High-speed train in Germany
Image: picture alliance/J.W.Alker

Siemens and US engine maker Cummins had been awarded a $226-million (162-million-euro) contract to build 32 diesel locomotives for the US market, the German industrial conglomerate announced March 19.

The passenger locomotives would be delivered to five US states, including California, Illinois, Michigan, Missouri and Washington, which were developing high-speed rail routes with US rail operator Amtrak, Siemens said.

The locomotives would be delivered between autumn 2016 and summer 2017, with the order including an option to build an additional 225 locomotives.

"For Siemens, this order constitutes the entry into the US market for high-speed diesel-driven locomotives," Siemens Rail Systems Executive Jochen Eickholt said in a statement.

In the public tender, Siemens outbid rival offers from US-based Caterpillar and General Electric Transportation.
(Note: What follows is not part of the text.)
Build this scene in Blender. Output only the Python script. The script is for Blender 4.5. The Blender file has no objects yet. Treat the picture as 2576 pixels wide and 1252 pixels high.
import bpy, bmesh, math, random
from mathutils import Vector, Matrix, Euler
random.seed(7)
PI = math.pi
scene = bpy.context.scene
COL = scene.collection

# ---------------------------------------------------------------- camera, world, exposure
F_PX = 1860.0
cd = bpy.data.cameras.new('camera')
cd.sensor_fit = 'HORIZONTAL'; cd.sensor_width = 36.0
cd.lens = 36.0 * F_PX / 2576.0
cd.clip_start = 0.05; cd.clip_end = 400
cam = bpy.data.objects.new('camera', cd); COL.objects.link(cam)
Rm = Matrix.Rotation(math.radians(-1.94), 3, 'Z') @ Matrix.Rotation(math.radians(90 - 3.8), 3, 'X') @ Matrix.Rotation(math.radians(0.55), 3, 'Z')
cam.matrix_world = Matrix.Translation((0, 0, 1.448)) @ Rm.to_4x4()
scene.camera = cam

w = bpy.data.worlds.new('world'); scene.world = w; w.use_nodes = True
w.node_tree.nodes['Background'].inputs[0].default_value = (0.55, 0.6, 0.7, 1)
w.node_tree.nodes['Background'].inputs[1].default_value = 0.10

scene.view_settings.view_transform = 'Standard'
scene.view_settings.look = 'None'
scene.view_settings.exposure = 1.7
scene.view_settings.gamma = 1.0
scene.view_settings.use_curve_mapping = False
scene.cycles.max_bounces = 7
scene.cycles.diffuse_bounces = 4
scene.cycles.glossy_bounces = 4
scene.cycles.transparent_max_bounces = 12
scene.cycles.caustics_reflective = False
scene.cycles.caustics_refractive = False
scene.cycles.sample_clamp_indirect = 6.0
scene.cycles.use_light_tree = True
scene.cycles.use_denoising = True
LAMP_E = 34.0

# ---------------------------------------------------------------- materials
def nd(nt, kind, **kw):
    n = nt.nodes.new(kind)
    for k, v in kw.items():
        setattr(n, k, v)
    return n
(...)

According to The Wall Street Journal, Siemens submitted the winning bid of $226 million, while Caterpillar bid $260 million, just slightly lower than the $260.9 million offer of General Electric.

Earlier this month, Caterpillar protested the Siemens contract, claiming the company's locomotives didn't meet the required speed of 125 miles per hour (201 kilometers per hour). However, the Illinois Department of Transportation, which handled the bidding process, rejected the protest last week. Nevertheless, Caterpillar has filed a second appeal against the decision.

Siemens Rail System Executive Eickholt said he was confident the protest would again be rejected, saying the order had been officially cleared and Siemens possessed a legally binding contract.

Siemens will assemble the diesel locomotives at its plant in Sacramento, California, while Cummins will build the engines in Seymour, Indiana. Funding for the high-speed train project is partly coming from the 2009 federal stimulus program. The endeavor represents the first attempt in the United States at replicating similar high-speed train services in Europe and Asia.